前述の通り、ストーリーは後半にかけて特に曇り空になってくるのですが、なぜか艦内は明るいままです。
「どう考えてもモーホーな老魔法使い」や、「鎧が暑くて常に身体を掻きむしっている重装騎兵」など、ドット絵だからまだ生々しくない面々が艦内の空気を和ませ、そこに、「序盤はマブダチだったのに段々と仲が悪くなってゆく槍兵コンビ」や、「艦長にストーカー行為をはたらく女魔法使い」、「友達ができないが仕送りは欠かさない真面目な忍者」など、設定は面白いんだけど素直に笑えない登場人物たちが、決戦へ向かう士気を良い意味で殺ぎます。

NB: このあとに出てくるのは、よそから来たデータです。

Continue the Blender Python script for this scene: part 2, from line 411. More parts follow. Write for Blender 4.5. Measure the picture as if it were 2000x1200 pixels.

これを、大作が陥る演出過剰へのアンチテーゼとみるのは、大作主義の総本山たるスクウェアに対して穿ちすぎでしょうか。
なにしろラスボス直前のセリフが「この戦いに勝利し、家へ帰るのじゃ」ですからね。
これからゲームシナリオの本を書こうかって人は、プロアマ関わらずこのゲームを一通りプレイして、吸収できるところは吸収して筋を書いたりキャラデザしてくださると、一介の遊び手たる自分が嬉しい気持ちになれますので是非お願いしたい気持ちです。
昨今の、美少女・美少年ばっかり出てきてちっとも味のしないゲームに飽き飽きした人は、遊び手・作り手関係なく楽しめる、異形の名作です。